Ich werde zum Bahnhof fahren.

The rule I was taught was that the accusative was used when there was movement involved, and the dative when there is not... But I don't get how that doesn't count as movement? So can anybody please explain why the dative (dem) was used here rather than the accusative (den).

Danke im Voraus :)
  • Mozzerfan99

    Senior Member
    English - England
    Ok, I just realised that zu is not actually a two way preposition... Oh. Not sure how to delete the thread...

    Although if anybody has any insight on why zu just takes the dative, that would be interesting to hear...


    Senior Member
    Please note that there is not only 'zu'. Also nach, which is a typical particle of movement (besides being temporal) only governs the dative case: for ex. ich gehe nach Hause..
    These are just one-case/one-way prepositions, and the case does not depend on the meaning. The use of cases after prepositions is not simple in German (e.g. 'on this subject' = über dieses Thema / zu diesem Thema..).


    Senior Member
    Hi, the main problem is that movement alone is an explanation with many exceptions.

    If you consider movement to a goal in the rule of thumb it becomes much more clear.

    Ich fahre in die Schule. (in die with accusative -> goal (into)
    Ich laufe in der Schule. (in der with dative -> place (in)

    But there are exceptions, too. And one of them is "zu". "Zu" always requires dative.

    Duden | zu | Rechtschreibung, Bedeutung, Definition, Synonyme, Herkunft "Präposition mit Dativ"


    German (Germany)
    Although if anybody has any insight on why zu just takes the dative, that would be interesting to hear...
    It has always been a source of bafflement to me and I have never found an answer. I agree that the accusative, like e.g. the equivalent Latin preposition ad governs, would make much more sense.

    What we know is that the Slavic cognate da always commanded the genitive.
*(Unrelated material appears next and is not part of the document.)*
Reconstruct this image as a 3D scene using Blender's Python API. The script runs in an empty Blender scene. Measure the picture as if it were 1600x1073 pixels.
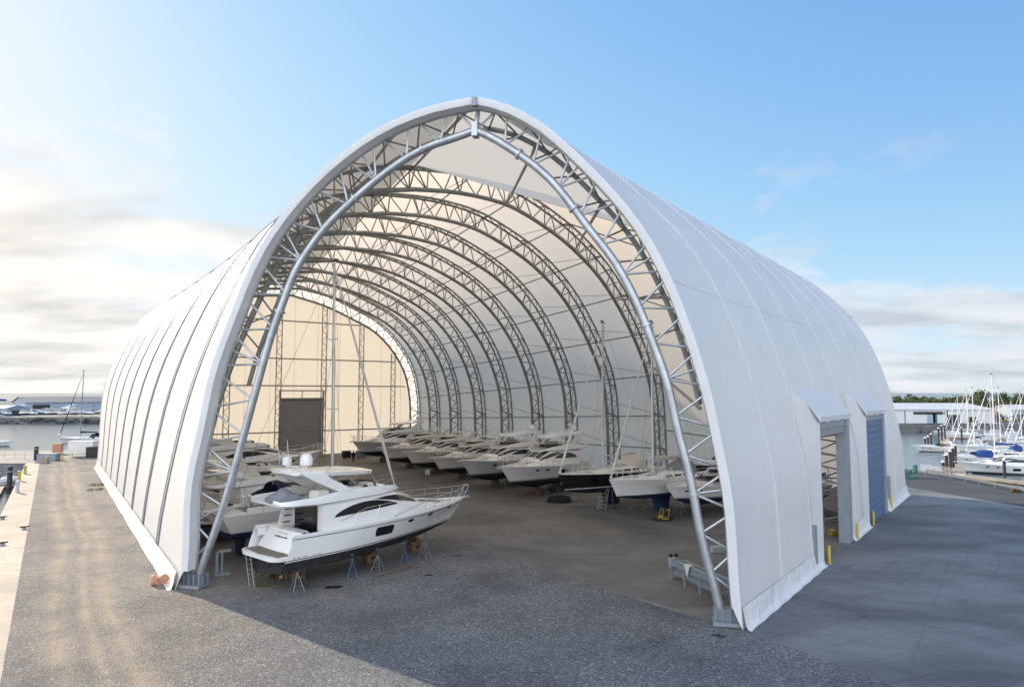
import bpy, math, random
from mathutils import Vector, Matrix
R_ = random.Random(7)
scene = bpy.context.scene
COL = scene.collection
PI = math.pi
# ------------------------------------------------------------------ camera model (used to lay the site out from a survey of the photo)
FPX = 24/36*1600; CAMH = 10.5; PITCH = math.atan(77/FPX)
CP, SP = math.cos(PITCH), math.sin(PITCH)
def ray(px, py):
    u = (px-800)/FPX; v = (536.5-py)/FPX
    return Vector((u, CP-v*SP, SP+v*CP))
def G(px, py, z=0.0):
    r = ray(px, py); t = (z-CAMH)/r.z
    return Vector((r.x*t, r.y*t, z))
def on_plane(px, py, A, B):
    d = Vector((B.x-A.x, B.y-A.y)); n = Vector((d.y, -d.x)); r = ray(px, py)
    t = (n.x*A.x+n.y*A.y)/(n.x*r.x+n.y*r.y)
    p = r*t; p.z += CAMH
    s = ((p.x-A.x)*d.x+(p.y-A.y)*d.y)/d.length
    return p, s
# ------------------------------------------------------------------ mesh helpers
class MB:
    def __init__(s): s.v = []; s.f = []; s.m = []
    def vert(s, p): s.v.append(tuple(p)); return len(s.v)-1
    def face(s, idx, m=0): s.f.append(tuple(idx)); s.m.append(m)
    def quad(s, a, b, c, d, m=0):
        s.face([s.vert(a), s.vert(b), s.vert(c), s.vert(d)], m)
    def poly(s, pts, m=0): s.face([s.vert(p) for p in pts], m)
    def box(s, c, size, rz=0.0, m=0, ry=0.0):
        M = Matrix.Translation(Vector(c)) @ Matrix.Rotation(rz, 4, 'Z') @ Matrix.Rotation(ry, 4, 'Y')
        hx, hy, hz = size[0]/2, size[1]/2, size[2]/2
        i = len(s.v)
        for x in (-hx, hx):
            for y in (-hy, hy):
                for z in (-hz, hz): s.v.append(tuple(M @ Vector((x, y, z))))
        for q in ((0,1,3,2),(4,6,7,5),(0,4,5,1),(2,3,7,6),(0,2,6,4),(1,5,7,3)): s.face([i+k for k in q], m)
    def bbox(s, c, size, bev=0.04, rz=0.0, m=0):
        # box with chamfered edges (octagonal in plan, bevelled top)
        hx, hy, hz = size[0]/2, size[1]/2, size[2]/2
        bev = min(bev, hx*.45, hy*.45, hz*.45)
        M = Matrix.Translation(Vector(c)) @ Matrix.Rotation(rz, 4, 'Z')
        def ring(ix, z):
            a, b = hx-ix, hy-ix; k = bev
            return [M @ Vector(p) for p in ((-a+k,-b,z),(a-k,-b,z),(a,-b+k,z),(a,b-k,z),(a-k,b,z),(-a+k,b,z),(-a,b-k,z),(-a,-b+k,z))]
        s.loft([ring(bev,-hz), ring(0,-hz+bev), ring(0,hz-bev), ring(bev,hz)], closed=True, caps=True, m=m)
    def loft(s, rings, closed=False, caps=False, m=0, cap0=None, cap1=None):
        base = []
        for r in rings:
            base.append(len(s.v)); s.v += [tuple(p) for p in r]
        n = len(rings[0])
        for a, b in zip(base[:-1], base[1:]):
            for k in range(n if closed else n-1):
                k2 = (k+1) % n
                s.face((a+k, a+k2, b+k2, b+k), m)
        if caps or cap0: s.face([base[0]+k for k in range(n)][::-1], m)
        if caps or cap1: s.face([base[-1]+k for k in range(n)], m)
    def tube(s, p0, p1, r, n=6, r1=None, m=0, caps=True):
        s.polytube([p0, p1], [r, r if r1 is None else r1], n, m, caps)
    def polytube(s, pts, r, n=6, m=0, caps=True):
        pts = [Vector(p) for p in pts]
        if not isinstance(r, (list, tuple)): r = [r]*len(pts)
        rings = []; ref = None
        for i, p in enumerate(pts):
            if i == 0: t = pts[1]-p
            elif i == len(pts)-1: t = p-pts[i-1]
            else: t = (pts[i+1]-p).normalized()+(p-pts[i-1]).normalized()
            if t.length < 1e-9: t = Vector((0,0,1))
            t.normalize()
            if ref is None:
                ref = Vector((0,0,1)) if abs(t.z) < .9 else Vector((1,0,0))
            u = ref - t*ref.dot(t)
            if u.length < 1e-6: u = Vector((1,0,0)) - t*t.x
            u.normalize(); w = t.cross(u); ref = u
            rings.append([p+(u*math.cos(a)+w*math.sin(a))*r[i] for a in [2*PI*k/n for k in range(n)]])
        s.loft(rings, closed=True, caps=caps, m=m)
    def lathe(s, c, prof, n=14, m=0, axis='Z'):
        c = Vector(c); rings = []
        for r, z in prof:
            ring = []
            for k in range(n):
                a = 2*PI*k/n
                q = Vector((r*math.cos(a), r*math.sin(a), z))
                if axis == 'X': q = Vector((q.z, q.x, q.y))
                elif axis == 'Y': q = Vector((q.x, q.z, q.y))
                ring.append(c+q)
            rings.append(ring)
        s.loft(rings, closed=True, caps=True, m=m)
    def prism(s, pts, h0, h1, m=0):
        # pts: xy outline, extruded in z
        s.loft([[(p[0], p[1], h0) for p in pts], [(p[0], p[1], h1) for p in pts]], closed=True, caps=True, m=m)
    def prism_xz(s, pts, y0, y1, m=0):
        s.loft([[(p[0], y0, p[1]) for p in pts], [(p[0], y1, p[1]) for p in pts]], closed=True, caps=True, m=m)
    def pieces(s):
        par = list(range(len(s.v)))
        def find(a):
            while par[a] != a: par[a] = par[par[a]]; a = par[a]
            return a
        key = {}
        for i, p in enumerate(s.v):
            k = (round(p[0], 3), round(p[1], 3), round(p[2], 3))
            if k in key: par[find(i)] = find(key[k])
            else: key[k] = i
        for f in s.f:
            for i in f[1:]: par[find(i)] = find(f[0])
        out = {}
        for f, m in zip(s.f, s.m):
            q = out.setdefault(find(f[0]), MB()); b = len(q.v)
            q.v += [s.v[i] for i in f]; q.f.append(tuple(range(b, b+len(f)))); q.m.append(m)
        return list(out.values())
    def each(s, name, mats, parent=None, smooth=False, angle=None):
        return [q.build(name, mats, parent, smooth, angle) for q in s.pieces()]
    def build(s, name, mats, parent=None, smooth=False, angle=None):
        me = bpy.data.meshes.new(name)
        me.from_pydata(s.v, [], s.f)
        if not isinstance(mats, (list, tuple)): mats = [mats]
        for x in mats: me.materials.append(x)
        if len(mats) > 1: me.polygons.foreach_set('material_index', s.m)
        if smooth: me.polygons.foreach_set('use_smooth', [True]*len(me.polygons))
        me.update()
        import bmesh
        bm = bmesh.new(); bm.from_mesh(me)
        bmesh.ops.remove_doubles(bm, verts=bm.verts, dist=0.0004)
        bmesh.ops.recalc_face_normals(bm, faces=bm.faces)
        if smooth:
            lim = math.radians(angle if angle else 40)
            for e in bm.edges:
                if len(e.link_faces) == 2 and e.calc_face_angle(0) > lim: e.smooth = False
        bm.to_mesh(me); bm.free()
        o = bpy.data.objects.new(name, me); COL.objects.link(o)
        if parent is not None: o.parent = parent
        return o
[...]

Since already in proto-Germanic both locative and ablative had merged into the dative and in proto-Slavic only the ablative had merged into the genitive, it seems that the original preposition commanded the ablative whereas Wechselpräpositionen are rooted in a locative vs. accusative opposition. So, I assume the fact that zu takes the dative has to be explained along different lines and has nothing to do with the semantics of Wechselpräpositionen.